Many of the homes in Fort Myers Shores, found along the south bank of the Caloosahatchee River east of S.R. 31, back into canals leading to the river. Travel farther east along S.R. 80 and signs of civilization and development loosen. Land restrictions have kept vacant property in Buckingham, the site of a World War II Army training camp for airplane gunners, fairly sizeable. Neighboring Olga is located on the Caloosahatchee. Development has followed with a new Publix-anchored shopping center at routes 80 and 31. Recreational outlets are just miles apart—a marina at Sweetwater Landing, Hickey Creek Mitigation Park, Franklin Lock Recreational Area and the Caloosahatchee Regional Park, a 768-acre facility on the north shore with two walking trails, mountain bike and equestrian trails, primitive campsites and breathtaking views of the namesake river.

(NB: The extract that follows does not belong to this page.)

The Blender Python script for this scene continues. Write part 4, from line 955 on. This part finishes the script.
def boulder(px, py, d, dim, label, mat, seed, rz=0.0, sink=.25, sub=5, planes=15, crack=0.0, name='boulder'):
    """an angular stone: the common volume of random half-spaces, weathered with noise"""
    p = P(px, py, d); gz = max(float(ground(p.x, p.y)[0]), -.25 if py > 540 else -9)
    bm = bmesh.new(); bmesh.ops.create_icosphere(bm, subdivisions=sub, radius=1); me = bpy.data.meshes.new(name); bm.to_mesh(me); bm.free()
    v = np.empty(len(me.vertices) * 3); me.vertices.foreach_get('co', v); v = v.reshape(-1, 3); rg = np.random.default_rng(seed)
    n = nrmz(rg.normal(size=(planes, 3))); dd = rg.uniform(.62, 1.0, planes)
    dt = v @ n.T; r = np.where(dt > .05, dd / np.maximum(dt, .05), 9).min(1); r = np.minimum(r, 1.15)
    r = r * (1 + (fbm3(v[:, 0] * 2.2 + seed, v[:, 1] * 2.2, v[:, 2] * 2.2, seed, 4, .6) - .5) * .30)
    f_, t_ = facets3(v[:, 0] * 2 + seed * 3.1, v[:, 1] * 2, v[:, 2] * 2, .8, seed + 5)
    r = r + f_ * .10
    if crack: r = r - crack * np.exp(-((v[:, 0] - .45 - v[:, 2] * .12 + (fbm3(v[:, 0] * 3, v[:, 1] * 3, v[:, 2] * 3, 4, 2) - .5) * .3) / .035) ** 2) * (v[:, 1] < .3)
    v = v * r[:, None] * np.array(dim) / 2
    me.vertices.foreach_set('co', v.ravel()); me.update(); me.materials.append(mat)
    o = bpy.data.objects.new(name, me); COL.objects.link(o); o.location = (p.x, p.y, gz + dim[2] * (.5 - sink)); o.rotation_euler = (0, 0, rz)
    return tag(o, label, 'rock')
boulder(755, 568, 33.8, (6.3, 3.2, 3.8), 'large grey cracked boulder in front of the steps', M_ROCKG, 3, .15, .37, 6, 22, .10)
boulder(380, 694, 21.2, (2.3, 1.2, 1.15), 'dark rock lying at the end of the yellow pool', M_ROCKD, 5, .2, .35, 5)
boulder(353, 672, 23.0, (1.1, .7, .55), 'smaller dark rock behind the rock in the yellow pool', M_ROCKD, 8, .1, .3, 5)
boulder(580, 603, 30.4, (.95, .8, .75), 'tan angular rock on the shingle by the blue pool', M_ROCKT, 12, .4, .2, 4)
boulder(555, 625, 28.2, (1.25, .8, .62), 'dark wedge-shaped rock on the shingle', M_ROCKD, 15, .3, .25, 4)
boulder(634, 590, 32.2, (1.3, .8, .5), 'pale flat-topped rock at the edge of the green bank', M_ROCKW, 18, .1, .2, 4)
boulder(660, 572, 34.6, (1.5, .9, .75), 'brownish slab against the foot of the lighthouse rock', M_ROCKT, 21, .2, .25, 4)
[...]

Just east of the park is Alva (Latin for white), named by Danish sea captain and botanist Peter Nelson for the white flowers growing along the riverbank. As one of Lee County’s first county commissioners, Nelson platted out the village of modern-day Alva, laying out a network of streets and setting aside property for schools, parks, churches and the first library in South Florida. Today Alva’s surrounding citrus groves and pastures are being transformed into gated communities, five- to 10-acre residential tracts and grand riverfront homes surrounded by moss-draped live oaks. Alva’s quaint century-old United Methodist Church is the oldest church in continuous use in Southwest Florida.